The title of the song, “Back in the U.S.S.R.” was inspired by Chuck Berry’s “Back in the U.S.A”, but some of the lyrics in “Back in the U.S.S.R” were actually a nod to the Beach Boys. Apparently, Mike Love from the Beach Boys had a conversation with Paul McCartney and suggested he incorporate some lyrics in a Beatles song that referred to the Beach Boys, as the Beach Boys had done with “California Girls”. So, instead of “California Girls”, McCartney placed the lyrics “Moscow Girls” and “Well the Ukraine girls really knock me out” into the song.
In the song “Eleanor Rigby”, John Lennon and Paul McCartney would, years later, give differing accounts as to how much each one contributed to the song (as happened often). In the lyrics, “Father McKenzie” started out as “Father McCartney”, but since Paul didn’t want to upset his father, he changed the lyric by picking the last name out of a phone book.
“Hey Jude” was written by McCartney for Lennon’s son Julian to comfort him during a time of divorce. The song was originally titled “Hey Jules” and Julian later commented that he thought the song was always being sung to him.
Many people had assumed that the song lyrics of “Lucy in the Sky with Diamonds” was about drugs since many of the Beatles had been experimenting with illegal substances in the 1960s. But, according to John Lennon, he wrote the lyrics after observing his son, Julian drawing a picture of a little girl, Lucy, whom he liked and the picture portrayed her in the sky surrounded by diamonds.

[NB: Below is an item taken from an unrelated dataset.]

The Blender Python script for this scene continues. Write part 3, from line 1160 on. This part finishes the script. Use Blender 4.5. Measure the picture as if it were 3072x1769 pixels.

The Beatles lyrics of the “Yellow Submarine” was also assumed to be about drugs. Paul McCartney has stated that this song also had to do with children as he wrote it first as a children’s song, using short words that children could easily hear. Others have purported a deeper meaning such as the Beatles were under pressure, but enjoying the ride with their friends and the extra money it entailed.
In many of the Beatles lyrics, Lennon and McCartney would ascribe to writing them with less import and meaning than others would credit them. In the 1960s with the age of Bob Dylan and a social and civil rights revolution going on and a war raging, people were searching for meaning at that time. No matter where one subscribes to the Beatles lyrics having deeper meanings or not, they have then and now provided intrigue, imagination and entertainment for millions of people.